Part of this will require broadening the culture of design principles beyond western values. He makes the point that if seven billion people aspire to drive fuel-guzzling American cars, the planet's resource load would be consumed in minutes if they ever achieved that goal.
"So design needs to incorporate anthropology and a wide cultural influence, including 'respect for the Earth' philosophies and design processes that are inherent in indigenous cultures. There are a lot of issues facing us that are cultural and philosophical, as well as commercial and entrepreneurial."
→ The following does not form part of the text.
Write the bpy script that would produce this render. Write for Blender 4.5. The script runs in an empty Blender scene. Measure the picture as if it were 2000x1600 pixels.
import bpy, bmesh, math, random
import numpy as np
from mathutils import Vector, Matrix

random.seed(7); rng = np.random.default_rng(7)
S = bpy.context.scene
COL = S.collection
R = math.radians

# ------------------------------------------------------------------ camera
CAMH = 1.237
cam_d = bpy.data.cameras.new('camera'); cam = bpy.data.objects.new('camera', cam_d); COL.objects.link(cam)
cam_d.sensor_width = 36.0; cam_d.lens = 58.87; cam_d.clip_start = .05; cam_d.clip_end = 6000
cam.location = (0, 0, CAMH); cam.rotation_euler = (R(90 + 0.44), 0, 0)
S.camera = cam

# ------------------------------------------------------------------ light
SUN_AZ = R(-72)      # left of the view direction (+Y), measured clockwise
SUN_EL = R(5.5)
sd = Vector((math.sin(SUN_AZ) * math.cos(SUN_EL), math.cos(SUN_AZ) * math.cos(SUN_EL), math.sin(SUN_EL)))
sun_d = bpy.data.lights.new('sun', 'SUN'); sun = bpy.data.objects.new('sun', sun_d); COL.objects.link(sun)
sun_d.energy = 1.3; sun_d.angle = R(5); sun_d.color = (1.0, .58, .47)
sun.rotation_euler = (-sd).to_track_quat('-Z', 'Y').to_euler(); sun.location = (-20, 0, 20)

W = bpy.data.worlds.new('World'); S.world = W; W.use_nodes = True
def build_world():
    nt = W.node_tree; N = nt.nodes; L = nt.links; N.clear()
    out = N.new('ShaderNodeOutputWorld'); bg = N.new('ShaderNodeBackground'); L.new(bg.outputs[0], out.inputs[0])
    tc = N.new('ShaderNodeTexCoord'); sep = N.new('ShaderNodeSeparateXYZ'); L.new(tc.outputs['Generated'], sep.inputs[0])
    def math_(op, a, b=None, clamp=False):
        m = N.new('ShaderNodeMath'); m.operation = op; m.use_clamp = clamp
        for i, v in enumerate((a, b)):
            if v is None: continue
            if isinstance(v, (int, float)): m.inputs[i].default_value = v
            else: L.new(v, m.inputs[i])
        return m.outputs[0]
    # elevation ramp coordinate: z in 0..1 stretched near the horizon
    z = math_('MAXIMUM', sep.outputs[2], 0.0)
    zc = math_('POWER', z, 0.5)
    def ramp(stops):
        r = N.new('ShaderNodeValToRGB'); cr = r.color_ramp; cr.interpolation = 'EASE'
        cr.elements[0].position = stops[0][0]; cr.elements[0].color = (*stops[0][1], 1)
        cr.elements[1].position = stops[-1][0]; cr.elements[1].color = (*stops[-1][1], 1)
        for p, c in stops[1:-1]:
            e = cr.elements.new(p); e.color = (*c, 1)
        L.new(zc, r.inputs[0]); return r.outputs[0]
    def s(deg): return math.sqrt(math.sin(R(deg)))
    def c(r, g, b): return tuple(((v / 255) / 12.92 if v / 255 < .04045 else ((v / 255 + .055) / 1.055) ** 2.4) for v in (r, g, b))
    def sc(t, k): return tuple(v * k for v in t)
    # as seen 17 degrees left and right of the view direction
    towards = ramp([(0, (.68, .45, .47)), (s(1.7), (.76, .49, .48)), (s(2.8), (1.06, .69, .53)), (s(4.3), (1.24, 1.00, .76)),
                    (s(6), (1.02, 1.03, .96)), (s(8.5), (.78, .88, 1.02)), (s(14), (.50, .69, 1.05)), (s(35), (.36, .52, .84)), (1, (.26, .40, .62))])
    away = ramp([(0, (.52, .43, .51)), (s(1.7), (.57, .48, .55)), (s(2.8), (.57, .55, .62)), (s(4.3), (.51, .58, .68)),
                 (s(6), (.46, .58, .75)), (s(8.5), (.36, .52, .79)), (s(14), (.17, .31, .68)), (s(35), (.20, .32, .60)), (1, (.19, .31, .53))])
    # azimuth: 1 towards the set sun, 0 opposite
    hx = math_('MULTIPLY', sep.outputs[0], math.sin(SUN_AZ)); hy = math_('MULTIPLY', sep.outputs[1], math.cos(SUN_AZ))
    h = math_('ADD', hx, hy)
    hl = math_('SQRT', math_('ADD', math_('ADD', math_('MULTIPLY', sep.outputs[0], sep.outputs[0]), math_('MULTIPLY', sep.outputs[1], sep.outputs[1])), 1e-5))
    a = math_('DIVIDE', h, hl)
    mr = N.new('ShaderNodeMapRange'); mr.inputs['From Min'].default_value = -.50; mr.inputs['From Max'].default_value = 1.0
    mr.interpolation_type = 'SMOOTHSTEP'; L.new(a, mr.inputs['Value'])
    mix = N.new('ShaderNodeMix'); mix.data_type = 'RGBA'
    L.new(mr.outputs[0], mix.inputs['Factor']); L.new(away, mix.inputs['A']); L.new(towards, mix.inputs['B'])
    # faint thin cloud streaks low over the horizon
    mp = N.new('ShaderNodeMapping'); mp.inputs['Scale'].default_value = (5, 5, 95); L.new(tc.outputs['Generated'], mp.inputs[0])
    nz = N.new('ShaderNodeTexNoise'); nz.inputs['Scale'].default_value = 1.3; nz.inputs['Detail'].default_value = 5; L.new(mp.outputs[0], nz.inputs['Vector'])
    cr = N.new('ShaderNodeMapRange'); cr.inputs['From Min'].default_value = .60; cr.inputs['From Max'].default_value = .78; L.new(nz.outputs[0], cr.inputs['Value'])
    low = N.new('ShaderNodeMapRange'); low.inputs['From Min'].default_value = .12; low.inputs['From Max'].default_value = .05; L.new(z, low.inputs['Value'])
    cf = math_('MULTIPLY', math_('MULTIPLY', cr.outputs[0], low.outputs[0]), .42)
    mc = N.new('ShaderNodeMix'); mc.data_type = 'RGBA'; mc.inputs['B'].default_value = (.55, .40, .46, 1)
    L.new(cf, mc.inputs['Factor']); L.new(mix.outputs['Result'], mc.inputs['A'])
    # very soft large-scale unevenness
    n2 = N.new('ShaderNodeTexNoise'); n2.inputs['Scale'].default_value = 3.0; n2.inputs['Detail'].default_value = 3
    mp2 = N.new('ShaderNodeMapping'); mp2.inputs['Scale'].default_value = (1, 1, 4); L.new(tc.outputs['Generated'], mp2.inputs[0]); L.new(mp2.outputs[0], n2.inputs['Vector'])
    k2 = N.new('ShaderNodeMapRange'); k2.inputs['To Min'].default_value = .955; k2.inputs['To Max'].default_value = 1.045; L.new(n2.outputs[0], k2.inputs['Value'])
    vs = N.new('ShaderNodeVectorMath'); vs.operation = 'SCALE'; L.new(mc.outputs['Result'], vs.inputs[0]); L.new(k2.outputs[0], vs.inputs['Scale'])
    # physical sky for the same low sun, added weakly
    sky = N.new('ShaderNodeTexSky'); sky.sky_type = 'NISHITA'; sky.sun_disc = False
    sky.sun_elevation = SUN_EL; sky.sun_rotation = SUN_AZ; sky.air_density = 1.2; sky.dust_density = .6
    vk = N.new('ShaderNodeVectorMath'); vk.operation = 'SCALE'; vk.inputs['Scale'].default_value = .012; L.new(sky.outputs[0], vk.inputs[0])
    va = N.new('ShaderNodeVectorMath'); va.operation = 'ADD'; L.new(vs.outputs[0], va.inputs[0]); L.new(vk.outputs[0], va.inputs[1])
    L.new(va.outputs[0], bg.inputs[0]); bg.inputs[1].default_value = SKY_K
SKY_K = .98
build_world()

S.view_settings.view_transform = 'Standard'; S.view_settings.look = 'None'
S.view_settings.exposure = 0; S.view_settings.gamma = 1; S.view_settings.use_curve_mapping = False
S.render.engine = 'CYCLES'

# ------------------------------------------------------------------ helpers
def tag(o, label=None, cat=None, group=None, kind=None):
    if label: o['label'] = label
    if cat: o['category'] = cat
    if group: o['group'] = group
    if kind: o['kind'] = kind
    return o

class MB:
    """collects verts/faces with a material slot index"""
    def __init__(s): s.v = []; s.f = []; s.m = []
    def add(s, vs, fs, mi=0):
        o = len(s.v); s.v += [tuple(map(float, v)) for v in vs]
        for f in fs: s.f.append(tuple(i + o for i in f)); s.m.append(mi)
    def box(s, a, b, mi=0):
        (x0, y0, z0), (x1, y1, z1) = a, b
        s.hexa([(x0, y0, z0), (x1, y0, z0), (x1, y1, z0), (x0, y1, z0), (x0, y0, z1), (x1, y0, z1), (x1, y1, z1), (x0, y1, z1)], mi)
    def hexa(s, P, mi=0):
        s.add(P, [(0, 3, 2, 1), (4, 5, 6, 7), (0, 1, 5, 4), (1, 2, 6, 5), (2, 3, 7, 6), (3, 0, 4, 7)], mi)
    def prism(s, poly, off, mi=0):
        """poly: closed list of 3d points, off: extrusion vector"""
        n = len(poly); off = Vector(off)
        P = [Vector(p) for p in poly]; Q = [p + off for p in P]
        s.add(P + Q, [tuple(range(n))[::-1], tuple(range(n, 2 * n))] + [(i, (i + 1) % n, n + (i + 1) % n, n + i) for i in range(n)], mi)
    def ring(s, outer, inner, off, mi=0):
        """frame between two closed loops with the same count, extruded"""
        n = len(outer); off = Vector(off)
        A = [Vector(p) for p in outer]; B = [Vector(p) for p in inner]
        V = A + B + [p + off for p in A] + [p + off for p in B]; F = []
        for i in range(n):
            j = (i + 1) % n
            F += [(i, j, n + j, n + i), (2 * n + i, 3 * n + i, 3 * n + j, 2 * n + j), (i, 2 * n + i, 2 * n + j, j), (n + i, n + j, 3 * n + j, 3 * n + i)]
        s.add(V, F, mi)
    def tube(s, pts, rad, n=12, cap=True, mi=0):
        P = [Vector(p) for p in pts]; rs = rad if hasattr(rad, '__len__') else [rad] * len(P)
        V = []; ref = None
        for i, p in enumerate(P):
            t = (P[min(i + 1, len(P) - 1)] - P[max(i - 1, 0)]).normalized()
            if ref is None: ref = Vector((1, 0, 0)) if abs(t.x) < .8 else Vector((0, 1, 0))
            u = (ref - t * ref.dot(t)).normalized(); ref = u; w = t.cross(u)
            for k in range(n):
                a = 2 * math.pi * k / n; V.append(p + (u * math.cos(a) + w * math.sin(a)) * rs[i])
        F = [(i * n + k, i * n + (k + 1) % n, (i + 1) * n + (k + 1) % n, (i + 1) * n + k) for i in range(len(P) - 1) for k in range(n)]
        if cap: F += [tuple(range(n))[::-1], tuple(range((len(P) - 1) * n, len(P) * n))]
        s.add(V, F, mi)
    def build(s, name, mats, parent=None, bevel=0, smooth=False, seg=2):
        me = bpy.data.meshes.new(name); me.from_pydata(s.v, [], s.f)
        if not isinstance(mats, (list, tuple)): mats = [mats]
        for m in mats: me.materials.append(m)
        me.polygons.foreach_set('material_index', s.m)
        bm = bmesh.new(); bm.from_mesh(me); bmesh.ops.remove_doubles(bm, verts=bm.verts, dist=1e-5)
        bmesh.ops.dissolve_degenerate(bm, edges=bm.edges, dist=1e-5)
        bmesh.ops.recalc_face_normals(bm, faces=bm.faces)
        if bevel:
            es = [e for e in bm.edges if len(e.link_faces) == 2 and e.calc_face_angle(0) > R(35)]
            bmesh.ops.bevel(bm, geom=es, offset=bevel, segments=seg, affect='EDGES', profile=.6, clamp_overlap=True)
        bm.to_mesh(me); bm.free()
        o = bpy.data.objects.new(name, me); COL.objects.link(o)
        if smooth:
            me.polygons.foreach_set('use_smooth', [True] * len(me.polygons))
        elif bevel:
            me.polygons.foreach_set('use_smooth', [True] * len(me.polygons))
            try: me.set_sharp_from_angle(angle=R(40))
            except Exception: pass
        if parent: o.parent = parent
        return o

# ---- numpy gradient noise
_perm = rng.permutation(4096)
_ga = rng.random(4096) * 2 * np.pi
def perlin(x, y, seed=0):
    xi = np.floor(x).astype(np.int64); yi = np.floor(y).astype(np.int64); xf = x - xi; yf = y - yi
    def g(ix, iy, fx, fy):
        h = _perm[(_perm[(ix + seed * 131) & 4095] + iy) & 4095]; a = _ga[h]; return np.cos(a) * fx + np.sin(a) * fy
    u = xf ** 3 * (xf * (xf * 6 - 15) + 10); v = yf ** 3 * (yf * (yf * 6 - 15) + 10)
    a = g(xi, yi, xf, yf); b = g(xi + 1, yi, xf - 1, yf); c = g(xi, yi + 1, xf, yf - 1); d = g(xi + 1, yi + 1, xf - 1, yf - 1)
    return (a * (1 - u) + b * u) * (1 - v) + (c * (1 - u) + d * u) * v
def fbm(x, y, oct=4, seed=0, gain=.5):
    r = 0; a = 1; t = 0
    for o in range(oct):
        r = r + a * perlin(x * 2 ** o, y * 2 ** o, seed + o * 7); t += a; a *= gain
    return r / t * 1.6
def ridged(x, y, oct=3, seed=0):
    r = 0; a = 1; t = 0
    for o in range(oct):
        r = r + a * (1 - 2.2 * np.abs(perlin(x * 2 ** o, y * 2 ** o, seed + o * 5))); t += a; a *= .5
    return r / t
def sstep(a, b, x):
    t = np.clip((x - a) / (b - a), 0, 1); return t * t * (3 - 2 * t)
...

Friedman is under no illusions that such an aspiration faces considerable institutional and societal obstacles, but the challenge reflects his attraction to Swinburne. It is not in the 'group of eight', the largest and most prominent of Australia's universities, but Friedman says he was drawn to Swinburne's agility: "To get things right it doesn't have too much legacy to combat. Its size means people can get together to think through the important decisions and to manage change in such a way that if something isn't working it can be dropped." On a personal note, yes he will miss the life he and his wife created in Scandinavia, but a new door opened and curiosity turned to opportunity. The future, after all, is what you design.
PROFILE
Ken Friedman
Ken Friedman has been at the centre of experimental media since the emergence of Fluxus in the 1960s. His work is represented in major museums and galleries around the world, including the Museum of Modern Art and the Guggenheim Museum in New York, and the Tate Modern in London and the Stadtsgalerie, Stuttgart. Friedman received his Master of Arts degree in Interdisciplinary Studies in education, psychology and social science from San Francisco State University in 1971. He received his doctorate in 1976 from the United States International University. In 2007, he received an honorary doctoral degree from Loughborough University in the UK. In the 1970s he was director of the Institute for Advanced Studies in Contemporary Art, San Diego, and during the mid-1980s was president of the Art Economist Corporation in New York.